# RECORDED DATA
'''
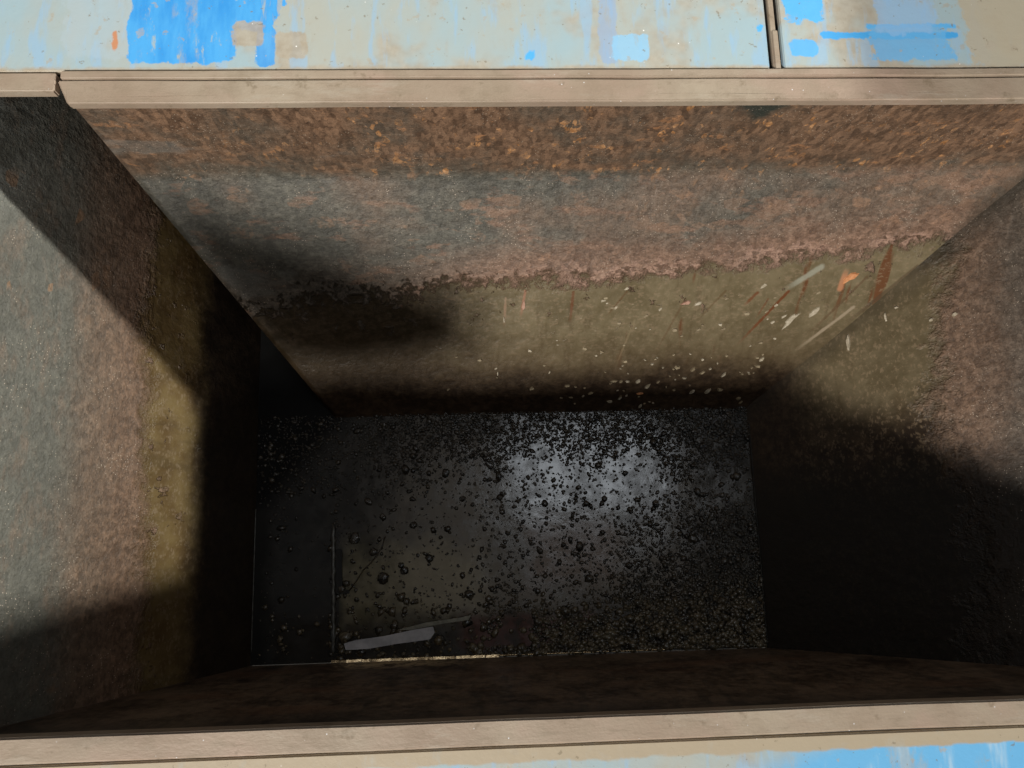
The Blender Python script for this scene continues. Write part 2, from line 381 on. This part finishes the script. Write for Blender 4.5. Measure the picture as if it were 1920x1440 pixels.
for r in range(len(zs) - 1):
    for i in range(NX):
        a = r * (NX + 1) + i; faces.append([a, a + 1, a + NX + 2, a + NX + 1])
# thickness: the same outline pushed back
k0 = len(verts); L0 = [verts[r * (NX + 1)] for r in range(len(zs))]
for p in L0: verts.append((p[0], p[1] + .02, p[2]))
for r in range(len(zs) - 1): faces.append([r * (NX + 1), (r + 1) * (NX + 1), k0 + r + 1, k0 + r])
bw = hp(mesh('back_wall', verts, faces, M['back'], hopper, True))
bw['label'] = 'upright rust-flecked band above a sloping plate worn to olive steel'

def grid(name, fn, nu, nv, mat, amp=.005):
    v = []; f = []
    for j in range(nv + 1):
        for i in range(nu + 1):
            p = Vector(fn(i / nu, j / nv)); v.append(p + Vector((1, .3, 0)) * noise.noise(p * 3.3) * amp)
    for j in range(nv):
        for i in range(nu): a = j * (nu + 1) + i; f.append([a, a + 1, a + nu + 2, a + nu + 1])
    return hp(mesh(name, v, f, mat, hopper, True))
def left_fn(u, v):
    z = -.004 + (FL + .004) * v; return (xleft(z), -.30 + 1.15 * u, z)
lw = grid('side_wall', left_fn, 80, 50, M['left']); lw['label'] = 'grey left side wall fading to olive at its foot'
def right_fn(u, v):
    z = -.004 + (FL + .004) * v; return (xright(z), -.30 + .97 * u, z)
rw = grid('side_wall', right_fn, 80, 50, M['right']); rw['label'] = 'brown right side wall, its lower half in shadow'
def front_fn(u, v): return (-.85 + 2.2 * u, YF, -.002 + (FL + .002) * v)
fw = grid('front_wall', front_fn, 100, 30, M['front'], 0)
hp(box('bottom_plate', -.52, .64, YF - .02, .9, FL - .02, FL - .006, M['dark'], hopper))
hp(box('rear_closing_plate', -.85, 1.5, .86, .88, FL, -.03, M['dark'], hopper))
# weld seams along the foot of the walls
sp = [Vector((XL0 + .002, at(470, y, 1.6).y, FL + .002)) for y in np.linspace(955, 1224, 30)]
hp(tube('weld_seam', sp, .0011, M['seam'], hopper, 6, .5))
sp = [Vector((.566, yy, FL + .003)) for yy in np.linspace(-.25, .20, 60)]
hp(tube('weld_seam', sp, .0016, M['dark'], hopper, 6, .8))
ev = []; ef = []; xa, xb = at(622, 1243, 1.6).x, at(925, 1232, 1.6).x; x = xa
while x < xb:                                                   # short hammered facets of one bare edge
    L = random.uniform(.010, .030); tx = random.uniform(-.1, .55); k = len(ev)
    for (qx, qy) in ((0, 0), (L, 0), (L, .0048), (0, .0048)): ev.append((x + qx, YF + .001 + qy, FL + .006 - (qx - L / 2) * tx * .5 - qy * .17))
    for (qx, qy) in ((0, 0), (L, 0), (L, .0065), (0, .0065)): ev.append((x + qx, YF + .001 + qy, FL - .002))
    ef += [[k, k + 1, k + 2, k + 3], [k + 3, k + 2, k + 6, k + 7], [k, k + 3, k + 7, k + 4], [k + 1, k + 5, k + 6, k + 2]]
    x += L + random.uniform(0, .002)
hp(mesh('bright_edge', ev, ef, M['bright'], hopper))
sp = [Vector((x, YF + .004, FL + .003)) for x in np.linspace(at(930, 1232, 1.6).x, at(1250, 1222, 1.6).x, 60)]
hp(tube('bright_edge', sp, .0014, M['bright'], hopper, 8, .9))
sp = [at(625 + .9 * math.sin(i * 2.3), y, 1.596) for i, y in enumerate(np.linspace(985, 1222, 26))]
hp(tube('weld_seam', sp, [.0026 + .0020 * abs(math.sin(i * .8)) for i in range(26)], M['seam'], hopper, 8, .6))
# rails
rx0, rx1 = -.576, 1.6
main = dent(hp(prism('rim_rail', [(-.560, .590), (rx1, .590), (rx1, .6255), (rx0, .6255)], 'z', -.016, 0, M['rail'], hopper, .0022)))
dent(hp(box('rim_rail', -.572, rx1, .6275, .6400, -.012, .001, M['rail'], hopper, .0018)), .0006)
hp(box('rim_rail', -1.4, -.579, .6100, .6385, -.018, -.001, M['rail'], hopper, .0022))
dent(hp(box('rim_rail', -1.4, 1.6, -.2605, -.2300, -.022, .001, M['rail'], hopper, .0022)))
hp(box('rim_rail', -1.4, -.76, -.229, .609, -.022, 0, M['rail'], hopper, .002))
# inner corner tab that follows the left end of the back rail
# added plates on the right, outside the frame: they shape the side lamp's patch
ep = hp(box('lamp_stop', 1.46, 1.475, .644, 1.10, 0, .375, M['rail'], hopper, .002))
ep2 = hp(box('lamp_stop', 1.46, 1.475, -.6, .642, 0, .78, M['paint'], hopper, .002))

# ------------------------------------------------------------------ deck
def deck(x0, x1, y0, y1, label):
    o = box('deck_panel', x0, x1, y0, y1, -.014, -.004, M['paint'], None, .0018)
    return tag(o, label, 'panel')
deck(-1.5, .4308, .6415, 1.25, 'worn blue painted panel behind the back rail, left of the joint')
deck(.4520, 1.6, .6415, 1.25, 'worn blue painted panel behind the back rail, right of the joint, with a blue stroke')
deck(-1.5, 1.6, -.75, -.2635, 'pale painted panel with blue paint in front of the near rail')
js = tag(empty('joint_strip', (.441, .65, -.004)), 'narrow bare steel strip between the two rear painted panels', 'strip')
a = box('strip', .4368, .4452, .6415, 1.25, -.012, -.005, M['rail'], js, .001); a.location = (-.441, -.65, .004)
a = box('lap_piece', .4385, .4466, .6413, .703, -.0049, -.0022, M['rail'], js, .0008); a.location = (-.441, -.65, .004)
tag(box('underframe', -1.6, 1.7, .6415, 1.4, -.06, -.03, M['dark']), kind='structure')
tag(box('ground', -9, 9, -9, 9, -1.4, -1.3, M['dark']), kind='structure')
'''
# DESCRIPTION OF THE TASK
Pictures are excluded; copy all other data exactly as shown.

# EXERCISE RESPONSE
The Blender Python script for this scene continues. Write part 2, from line 381 on. This part finishes the script. Write for Blender 4.5. Measure the picture as if it were 1920x1440 pixels.
for r in range(len(zs) - 1):
    for i in range(NX):
        a = r * (NX + 1) + i; faces.append([a, a + 1, a + NX + 2, a + NX + 1])
# thickness: the same outline pushed back
k0 = len(verts); L0 = [verts[r * (NX + 1)] for r in range(len(zs))]
for p in L0: verts.append((p[0], p[1] + .02, p[2]))
for r in range(len(zs) - 1): faces.append([r * (NX + 1), (r + 1) * (NX + 1), k0 + r + 1, k0 + r])
bw = hp(mesh('back_wall', verts, faces, M['back'], hopper, True))
bw['label'] = 'upright rust-flecked band above a sloping plate worn to olive steel'

def grid(name, fn, nu, nv, mat, amp=.005):
    v = []; f = []
    for j in range(nv + 1):
        for i in range(nu + 1):
            p = Vector(fn(i / nu, j / nv)); v.append(p + Vector((1, .3, 0)) * noise.noise(p * 3.3) * amp)
    for j in range(nv):
        for i in range(nu): a = j * (nu + 1) + i; f.append([a, a + 1, a + nu + 2, a + nu + 1])
    return hp(mesh(name, v, f, mat, hopper, True))
def left_fn(u, v):
    z = -.004 + (FL + .004) * v; return (xleft(z), -.30 + 1.15 * u, z)
lw = grid('side_wall', left_fn, 80, 50, M['left']); lw['label'] = 'grey left side wall fading to olive at its foot'
def right_fn(u, v):
    z = -.004 + (FL + .004) * v; return (xright(z), -.30 + .97 * u, z)
rw = grid('side_wall', right_fn, 80, 50, M['right']); rw['label'] = 'brown right side wall, its lower half in shadow'
def front_fn(u, v): return (-.85 + 2.2 * u, YF, -.002 + (FL + .002) * v)
fw = grid('front_wall', front_fn, 100, 30, M['front'], 0)
hp(box('bottom_plate', -.52, .64, YF - .02, .9, FL - .02, FL - .006, M['dark'], hopper))
hp(box('rear_closing_plate', -.85, 1.5, .86, .88, FL, -.03, M['dark'], hopper))
# weld seams along the foot of the walls
sp = [Vector((XL0 + .002, at(470, y, 1.6).y, FL + .002)) for y in np.linspace(955, 1224, 30)]
hp(tube('weld_seam', sp, .0011, M['seam'], hopper, 6, .5))
sp = [Vector((.566, yy, FL + .003)) for yy in np.linspace(-.25, .20, 60)]
hp(tube('weld_seam', sp, .0016, M['dark'], hopper, 6, .8))
ev = []; ef = []; xa, xb = at(622, 1243, 1.6).x, at(925, 1232, 1.6).x; x = xa
while x < xb:                                                   # short hammered facets of one bare edge
    L = random.uniform(.010, .030); tx = random.uniform(-.1, .55); k = len(ev)
    for (qx, qy) in ((0, 0), (L, 0), (L, .0048), (0, .0048)): ev.append((x + qx, YF + .001 + qy, FL + .006 - (qx - L / 2) * tx * .5 - qy * .17))
    for (qx, qy) in ((0, 0), (L, 0), (L, .0065), (0, .0065)): ev.append((x + qx, YF + .001 + qy, FL - .002))
    ef += [[k, k + 1, k + 2, k + 3], [k + 3, k + 2, k + 6, k + 7], [k, k + 3, k + 7, k + 4], [k + 1, k + 5, k + 6, k + 2]]
    x += L + random.uniform(0, .002)
hp(mesh('bright_edge', ev, ef, M['bright'], hopper))
sp = [Vector((x, YF + .004, FL + .003)) for x in np.linspace(at(930, 1232, 1.6).x, at(1250, 1222, 1.6).x, 60)]
hp(tube('bright_edge', sp, .0014, M['bright'], hopper, 8, .9))
sp = [at(625 + .9 * math.sin(i * 2.3), y, 1.596) for i, y in enumerate(np.linspace(985, 1222, 26))]
hp(tube('weld_seam', sp, [.0026 + .0020 * abs(math.sin(i * .8)) for i in range(26)], M['seam'], hopper, 8, .6))
# rails
rx0, rx1 = -.576, 1.6
main = dent(hp(prism('rim_rail', [(-.560, .590), (rx1, .590), (rx1, .6255), (rx0, .6255)], 'z', -.016, 0, M['rail'], hopper, .0022)))
dent(hp(box('rim_rail', -.572, rx1, .6275, .6400, -.012, .001, M['rail'], hopper, .0018)), .0006)
hp(box('rim_rail', -1.4, -.579, .6100, .6385, -.018, -.001, M['rail'], hopper, .0022))
dent(hp(box('rim_rail', -1.4, 1.6, -.2605, -.2300, -.022, .001, M['rail'], hopper, .0022)))
hp(box('rim_rail', -1.4, -.76, -.229, .609, -.022, 0, M['rail'], hopper, .002))
# inner corner tab that follows the left end of the back rail
# added plates on the right, outside the frame: they shape the side lamp's patch
ep = hp(box('lamp_stop', 1.46, 1.475, .644, 1.10, 0, .375, M['rail'], hopper, .002))
ep2 = hp(box('lamp_stop', 1.46, 1.475, -.6, .642, 0, .78, M['paint'], hopper, .002))

# ------------------------------------------------------------------ deck
def deck(x0, x1, y0, y1, label):
    o = box('deck_panel', x0, x1, y0, y1, -.014, -.004, M['paint'], None, .0018)
    return tag(o, label, 'panel')
deck(-1.5, .4308, .6415, 1.25, 'worn blue painted panel behind the back rail, left of the joint')
deck(.4520, 1.6, .6415, 1.25, 'worn blue painted panel behind the back rail, right of the joint, with a blue stroke')
deck(-1.5, 1.6, -.75, -.2635, 'pale painted panel with blue paint in front of the near rail')
js = tag(empty('joint_strip', (.441, .65, -.004)), 'narrow bare steel strip between the two rear painted panels', 'strip')
a = box('strip', .4368, .4452, .6415, 1.25, -.012, -.005, M['rail'], js, .001); a.location = (-.441, -.65, .004)
a = box('lap_piece', .4385, .4466, .6413, .703, -.0049, -.0022, M['rail'], js, .0008); a.location = (-.441, -.65, .004)
tag(box('underframe', -1.6, 1.7, .6415, 1.4, -.06, -.03, M['dark']), kind='structure')
tag(box('ground', -9, 9, -9, 9, -1.4, -1.3, M['dark']), kind='structure')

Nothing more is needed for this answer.